== Supplied material ==
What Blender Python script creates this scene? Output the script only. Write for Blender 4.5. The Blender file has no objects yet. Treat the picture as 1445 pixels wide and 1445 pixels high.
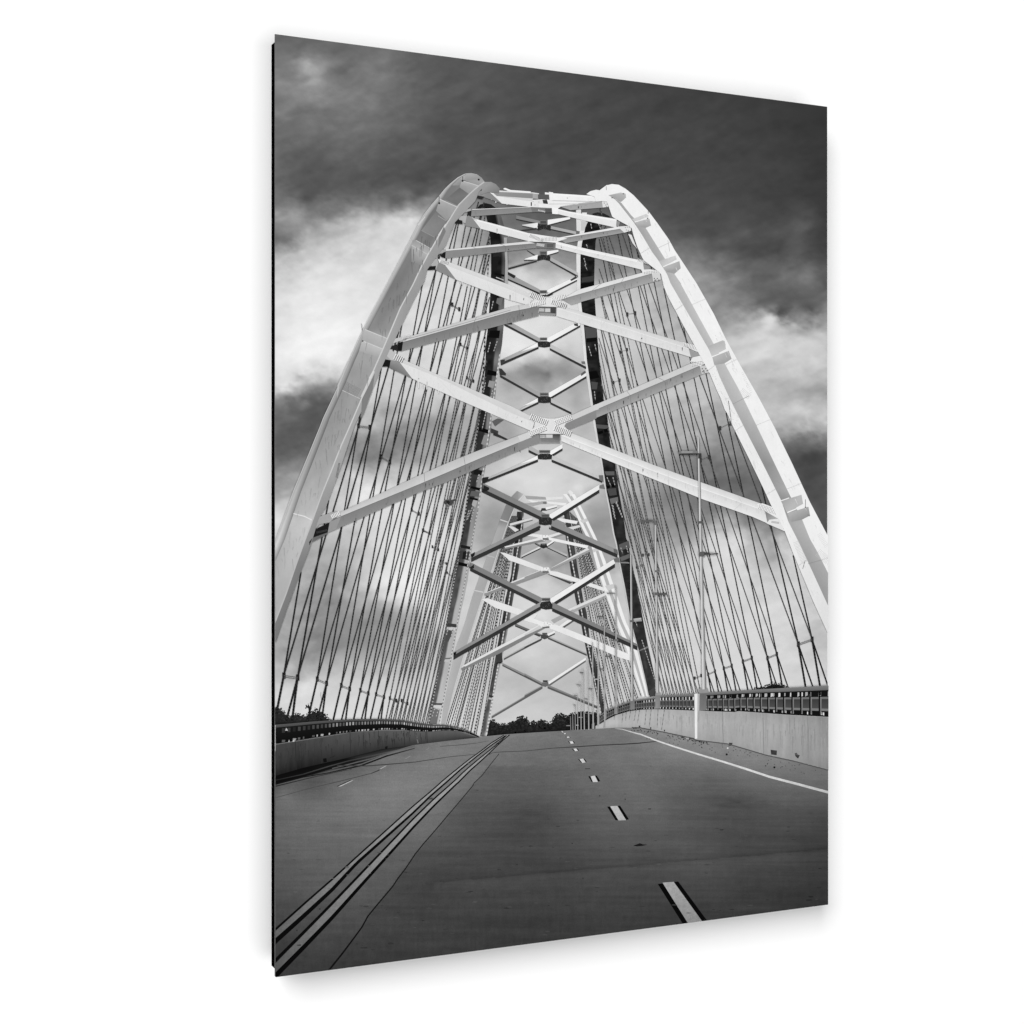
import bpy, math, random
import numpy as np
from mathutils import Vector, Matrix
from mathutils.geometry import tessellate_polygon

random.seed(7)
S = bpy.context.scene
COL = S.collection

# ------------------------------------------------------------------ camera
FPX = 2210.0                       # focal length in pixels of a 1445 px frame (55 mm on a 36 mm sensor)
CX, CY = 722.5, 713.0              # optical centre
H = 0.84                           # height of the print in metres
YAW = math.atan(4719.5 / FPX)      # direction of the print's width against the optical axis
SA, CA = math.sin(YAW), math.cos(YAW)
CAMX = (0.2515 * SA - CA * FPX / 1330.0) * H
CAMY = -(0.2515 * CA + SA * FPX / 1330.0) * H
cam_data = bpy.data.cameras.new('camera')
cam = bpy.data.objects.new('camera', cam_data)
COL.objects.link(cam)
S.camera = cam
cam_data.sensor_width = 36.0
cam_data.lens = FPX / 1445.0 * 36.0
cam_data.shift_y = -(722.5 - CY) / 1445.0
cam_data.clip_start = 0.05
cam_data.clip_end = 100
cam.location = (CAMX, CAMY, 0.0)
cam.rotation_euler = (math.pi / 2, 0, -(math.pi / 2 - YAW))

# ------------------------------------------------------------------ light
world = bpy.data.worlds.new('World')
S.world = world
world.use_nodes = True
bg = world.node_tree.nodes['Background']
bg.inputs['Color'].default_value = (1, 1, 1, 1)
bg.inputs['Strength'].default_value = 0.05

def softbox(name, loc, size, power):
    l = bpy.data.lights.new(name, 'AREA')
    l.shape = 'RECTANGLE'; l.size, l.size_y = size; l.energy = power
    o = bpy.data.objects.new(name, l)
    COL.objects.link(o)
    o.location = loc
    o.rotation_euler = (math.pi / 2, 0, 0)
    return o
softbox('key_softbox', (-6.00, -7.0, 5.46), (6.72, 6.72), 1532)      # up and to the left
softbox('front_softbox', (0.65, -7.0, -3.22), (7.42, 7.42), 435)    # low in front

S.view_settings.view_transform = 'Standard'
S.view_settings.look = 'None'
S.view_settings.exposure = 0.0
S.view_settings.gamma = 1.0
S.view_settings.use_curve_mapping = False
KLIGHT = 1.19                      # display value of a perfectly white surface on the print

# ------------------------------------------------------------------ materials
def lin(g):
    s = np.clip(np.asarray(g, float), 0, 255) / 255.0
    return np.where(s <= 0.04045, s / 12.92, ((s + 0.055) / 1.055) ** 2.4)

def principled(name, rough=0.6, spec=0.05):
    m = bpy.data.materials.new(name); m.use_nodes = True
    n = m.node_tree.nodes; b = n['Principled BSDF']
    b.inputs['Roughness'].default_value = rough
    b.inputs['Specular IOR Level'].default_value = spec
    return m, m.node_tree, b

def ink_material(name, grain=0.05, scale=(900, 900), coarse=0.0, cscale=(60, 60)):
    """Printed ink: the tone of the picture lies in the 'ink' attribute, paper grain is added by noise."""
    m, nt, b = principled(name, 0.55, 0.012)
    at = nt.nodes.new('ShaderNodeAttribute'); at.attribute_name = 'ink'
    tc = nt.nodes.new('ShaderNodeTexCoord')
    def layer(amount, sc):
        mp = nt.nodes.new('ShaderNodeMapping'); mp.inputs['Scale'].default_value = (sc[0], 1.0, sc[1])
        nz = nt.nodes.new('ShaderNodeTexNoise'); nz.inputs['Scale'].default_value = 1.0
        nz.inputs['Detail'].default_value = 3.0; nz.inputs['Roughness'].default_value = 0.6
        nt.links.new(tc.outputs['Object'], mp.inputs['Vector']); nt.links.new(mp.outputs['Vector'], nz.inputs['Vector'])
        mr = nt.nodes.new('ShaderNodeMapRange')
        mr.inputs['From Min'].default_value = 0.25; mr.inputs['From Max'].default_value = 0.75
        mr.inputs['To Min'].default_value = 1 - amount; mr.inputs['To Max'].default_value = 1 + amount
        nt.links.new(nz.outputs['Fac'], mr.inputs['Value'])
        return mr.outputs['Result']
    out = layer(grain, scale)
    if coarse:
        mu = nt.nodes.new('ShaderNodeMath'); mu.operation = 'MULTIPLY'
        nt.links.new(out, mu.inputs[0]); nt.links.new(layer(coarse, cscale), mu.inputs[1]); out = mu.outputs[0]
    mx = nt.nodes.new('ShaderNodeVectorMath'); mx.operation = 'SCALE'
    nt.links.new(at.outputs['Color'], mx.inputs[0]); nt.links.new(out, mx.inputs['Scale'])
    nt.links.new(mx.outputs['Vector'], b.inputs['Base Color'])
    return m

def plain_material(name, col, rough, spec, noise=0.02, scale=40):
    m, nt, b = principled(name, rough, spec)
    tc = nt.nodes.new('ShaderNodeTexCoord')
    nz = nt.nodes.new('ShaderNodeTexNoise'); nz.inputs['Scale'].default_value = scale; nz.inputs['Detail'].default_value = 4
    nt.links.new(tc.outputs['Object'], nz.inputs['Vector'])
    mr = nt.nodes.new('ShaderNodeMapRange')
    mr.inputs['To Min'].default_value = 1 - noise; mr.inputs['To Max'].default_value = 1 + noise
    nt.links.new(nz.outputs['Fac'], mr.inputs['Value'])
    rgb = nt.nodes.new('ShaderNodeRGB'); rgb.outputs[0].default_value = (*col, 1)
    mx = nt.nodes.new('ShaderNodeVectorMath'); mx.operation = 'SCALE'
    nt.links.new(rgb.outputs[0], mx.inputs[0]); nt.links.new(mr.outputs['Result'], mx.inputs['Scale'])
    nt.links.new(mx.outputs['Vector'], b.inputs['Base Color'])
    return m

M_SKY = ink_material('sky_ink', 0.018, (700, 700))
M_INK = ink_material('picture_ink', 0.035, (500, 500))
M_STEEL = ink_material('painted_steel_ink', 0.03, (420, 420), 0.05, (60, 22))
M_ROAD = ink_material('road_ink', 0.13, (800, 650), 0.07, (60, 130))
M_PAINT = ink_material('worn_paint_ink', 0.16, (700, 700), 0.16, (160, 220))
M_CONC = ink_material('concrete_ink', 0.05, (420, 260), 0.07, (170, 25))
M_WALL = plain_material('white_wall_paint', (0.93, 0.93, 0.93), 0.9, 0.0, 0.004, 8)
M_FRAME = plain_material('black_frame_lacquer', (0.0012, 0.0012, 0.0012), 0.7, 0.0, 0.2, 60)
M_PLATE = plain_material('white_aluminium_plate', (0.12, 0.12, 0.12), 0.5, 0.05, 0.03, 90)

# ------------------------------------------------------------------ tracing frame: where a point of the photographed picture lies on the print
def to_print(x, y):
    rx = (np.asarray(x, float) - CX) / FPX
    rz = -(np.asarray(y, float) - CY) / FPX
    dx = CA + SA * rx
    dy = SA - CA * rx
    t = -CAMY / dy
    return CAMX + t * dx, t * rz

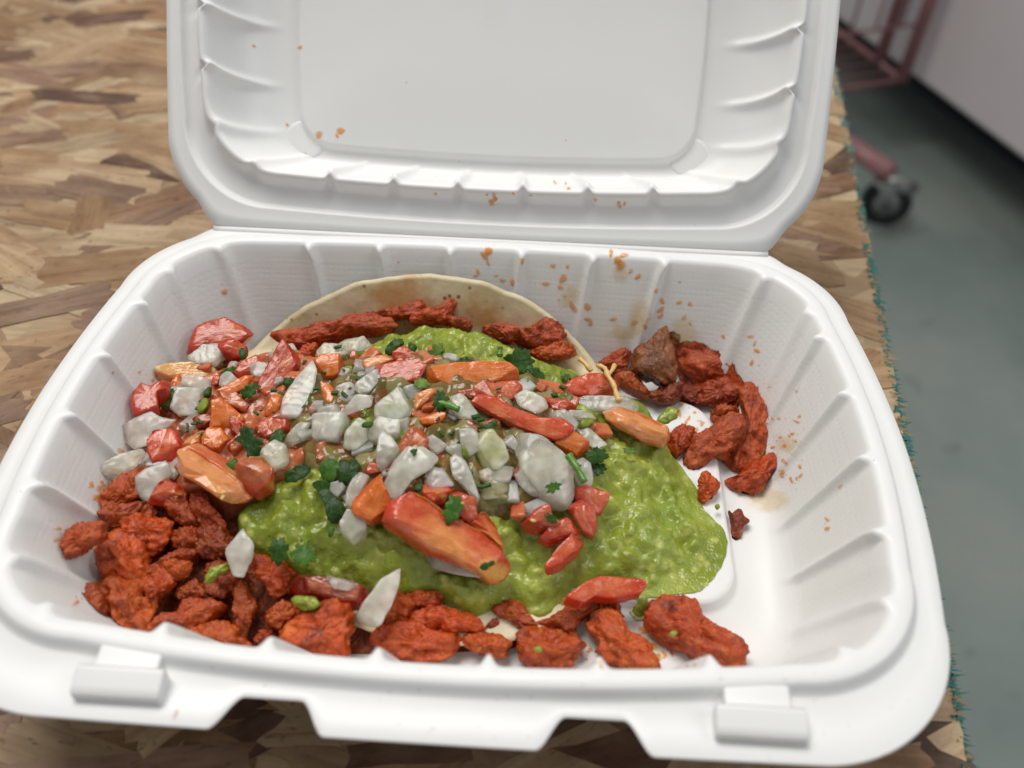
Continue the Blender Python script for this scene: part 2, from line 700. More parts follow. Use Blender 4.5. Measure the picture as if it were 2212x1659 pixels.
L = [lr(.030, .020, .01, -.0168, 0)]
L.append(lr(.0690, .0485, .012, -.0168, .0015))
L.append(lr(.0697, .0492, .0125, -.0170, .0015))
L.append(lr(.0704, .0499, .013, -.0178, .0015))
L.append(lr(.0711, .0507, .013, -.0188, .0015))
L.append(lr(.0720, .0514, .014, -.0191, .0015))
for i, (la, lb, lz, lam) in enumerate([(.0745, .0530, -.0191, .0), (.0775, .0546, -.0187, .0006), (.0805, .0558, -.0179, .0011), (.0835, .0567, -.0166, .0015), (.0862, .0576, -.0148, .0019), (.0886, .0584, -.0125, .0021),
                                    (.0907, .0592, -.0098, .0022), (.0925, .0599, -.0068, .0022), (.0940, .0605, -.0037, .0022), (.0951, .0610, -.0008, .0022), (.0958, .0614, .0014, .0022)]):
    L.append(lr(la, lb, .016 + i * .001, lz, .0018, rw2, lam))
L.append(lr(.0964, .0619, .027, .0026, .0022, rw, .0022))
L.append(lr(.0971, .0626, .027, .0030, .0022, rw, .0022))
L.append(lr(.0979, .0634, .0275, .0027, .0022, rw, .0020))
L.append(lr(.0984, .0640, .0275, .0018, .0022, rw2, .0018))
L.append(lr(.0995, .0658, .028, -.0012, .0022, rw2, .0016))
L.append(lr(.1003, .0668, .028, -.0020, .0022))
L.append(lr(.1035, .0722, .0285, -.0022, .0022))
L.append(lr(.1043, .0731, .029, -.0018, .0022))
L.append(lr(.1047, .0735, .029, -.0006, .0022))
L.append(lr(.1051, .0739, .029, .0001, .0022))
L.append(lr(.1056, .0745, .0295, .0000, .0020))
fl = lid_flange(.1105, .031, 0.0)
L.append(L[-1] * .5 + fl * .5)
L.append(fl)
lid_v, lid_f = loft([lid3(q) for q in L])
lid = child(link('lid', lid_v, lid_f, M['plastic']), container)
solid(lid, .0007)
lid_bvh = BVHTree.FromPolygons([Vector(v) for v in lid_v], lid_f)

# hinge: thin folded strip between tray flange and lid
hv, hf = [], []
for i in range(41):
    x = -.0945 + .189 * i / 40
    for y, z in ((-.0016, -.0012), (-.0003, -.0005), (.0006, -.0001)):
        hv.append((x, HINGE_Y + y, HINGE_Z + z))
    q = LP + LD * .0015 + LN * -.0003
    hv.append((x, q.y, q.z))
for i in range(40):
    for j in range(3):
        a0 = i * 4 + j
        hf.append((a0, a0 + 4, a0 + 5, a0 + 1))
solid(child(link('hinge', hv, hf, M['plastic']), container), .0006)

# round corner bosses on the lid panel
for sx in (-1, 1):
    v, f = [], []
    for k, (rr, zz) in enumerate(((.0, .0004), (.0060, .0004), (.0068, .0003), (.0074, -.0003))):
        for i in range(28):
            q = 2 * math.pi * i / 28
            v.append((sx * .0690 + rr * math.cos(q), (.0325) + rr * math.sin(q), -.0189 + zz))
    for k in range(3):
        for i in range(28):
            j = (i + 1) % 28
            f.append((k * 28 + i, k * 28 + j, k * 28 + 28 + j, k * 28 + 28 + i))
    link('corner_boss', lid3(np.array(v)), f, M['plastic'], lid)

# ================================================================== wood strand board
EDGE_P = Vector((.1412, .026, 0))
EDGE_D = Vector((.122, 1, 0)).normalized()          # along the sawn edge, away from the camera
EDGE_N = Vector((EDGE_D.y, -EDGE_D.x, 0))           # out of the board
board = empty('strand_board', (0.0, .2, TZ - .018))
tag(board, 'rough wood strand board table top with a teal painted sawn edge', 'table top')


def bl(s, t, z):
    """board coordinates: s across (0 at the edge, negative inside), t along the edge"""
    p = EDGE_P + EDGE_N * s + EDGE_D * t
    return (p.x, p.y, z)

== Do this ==
Copy the records above exactly, from the first line through the line containing "bg.inputs['Strength'].default_value = 0.05", and leave out the pictures.

== Expected answer ==
What Blender Python script creates this scene? Output the script only. Write for Blender 4.5. The Blender file has no objects yet. Treat the picture as 1445 pixels wide and 1445 pixels high.
import bpy, math, random
import numpy as np
from mathutils import Vector, Matrix
from mathutils.geometry import tessellate_polygon

random.seed(7)
S = bpy.context.scene
COL = S.collection

# ------------------------------------------------------------------ camera
FPX = 2210.0                       # focal length in pixels of a 1445 px frame (55 mm on a 36 mm sensor)
CX, CY = 722.5, 713.0              # optical centre
H = 0.84                           # height of the print in metres
YAW = math.atan(4719.5 / FPX)      # direction of the print's width against the optical axis
SA, CA = math.sin(YAW), math.cos(YAW)
CAMX = (0.2515 * SA - CA * FPX / 1330.0) * H
CAMY = -(0.2515 * CA + SA * FPX / 1330.0) * H
cam_data = bpy.data.cameras.new('camera')
cam = bpy.data.objects.new('camera', cam_data)
COL.objects.link(cam)
S.camera = cam
cam_data.sensor_width = 36.0
cam_data.lens = FPX / 1445.0 * 36.0
cam_data.shift_y = -(722.5 - CY) / 1445.0
cam_data.clip_start = 0.05
cam_data.clip_end = 100
cam.location = (CAMX, CAMY, 0.0)
cam.rotation_euler = (math.pi / 2, 0, -(math.pi / 2 - YAW))

# ------------------------------------------------------------------ light
world = bpy.data.worlds.new('World')
S.world = world
world.use_nodes = True
bg = world.node_tree.nodes['Background']
bg.inputs['Color'].default_value = (1, 1, 1, 1)
bg.inputs['Strength'].default_value = 0.05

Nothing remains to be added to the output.